This girl in my class is wearing a sweatshirt that says "LEAD ME NOT INTO TEMPTATION" ahaha I almost just laughed out loud. We could never be friends
She wants out first dance to be to 98 degrees i do cherish you...remember how i said we didn't need open bar....
I keep forgetting that I only have two nostrils.
What baked good do you think says thanks for being a great tutor, lets bang?
Just so you know, I'm standing in my bra eating cereal. My keys were in the cereal box.
I smell like booze and the valet literally buckled me in, def top 3 walks of shame
she cut her forehead open playing a drunken game of pin the tail on the donkey and now she's having a panic attack.
Currently cooking 3lbs of bacon in case the power goes out bc if even one slice of bacon goes to waste then sandy wins
Pounded a bottle of Moscato in my underwear while watching Pretty Little Liars...am I really gonna be 30 next year?
It's national "dress up your pet day" come over. Drugs and dressed up cats..it's the shit dreams are made of.

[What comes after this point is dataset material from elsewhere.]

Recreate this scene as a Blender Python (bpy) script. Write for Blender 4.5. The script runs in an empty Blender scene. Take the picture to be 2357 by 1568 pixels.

At some point the phrase "I've hit rock bottom" stopped having a meaning and became my general state of life
I swear to God if you start calling your dick “my pegasus” we’re not friends anymore
Honestly, if you don't have a lawsuit pending against you by this time tomorrow, I'll be impressed.
Irony: drinking your pre workout supplement out of the cup your Krispy Kreme doughnut holes came in.
My drunk is wearing off and im starting to feel like this dolphin tattoo was a bad idea.